We are constrained to hold that the Ld. Forum below did a material mistake in not differentiating the nature and practice of business of the OPs. While the OP No.1/ Appellant in FA/1208/2013 was engaged in the business of finance , the OP No.2 / Appellant in A/ 476/2013 was engaged in the business of insurance . In the cause title of the petition of complaint both the financing company and the insurance company have been shown as one and a single OP No.1, but the insurance company has again been shown as OP No.2 . Such identity of OPs as put by the Respondent / Complainant is anomalous which the Ld. Forum below overlooked . What Ld. Forum below observed in the impugned order is that ‘Exht-2 is the cover note of Motor Insurance in respect of the concerned vehicle No. WB-57/7923 and it was valid up to 31st July 2011.’ If the cover note is related to ‘WB-57-7923’, how does it cover the vehicle No. WB-53A/7477, which one is said to have been purchased by the Respondent/Complainant and in respect of which insurance claim is raised? Even if it is treated as a typographical mistake, how the cover note itself can be treated at par with or as substitute for an insurance policy in case the premium is not paid?. The cover note cannot be treated as a material evidence to show that there was an insurance coverage for the vehicle.

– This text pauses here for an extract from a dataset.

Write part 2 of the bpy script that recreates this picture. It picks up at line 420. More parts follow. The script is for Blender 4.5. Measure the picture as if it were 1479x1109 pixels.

There is enough force in the Appellant’s point that insurance policy was not issued as premium was not received on ground of bouncing of the cheque made over by the Respondent /Complainant. In that view of the matter, we are inclined to hold that neither the Appellant in A/476 /2013 , nor the Appellant in FA/1208/2013 had any deficiency in service. Evidently, the impugned order suffers from material irregularity and jurisdictional error .
Hence,
Ordered
That the appeals be and the same are allowed . The impugned order is set aside . Consequently, the complaint stands dismissed. There shall be no order as to costs.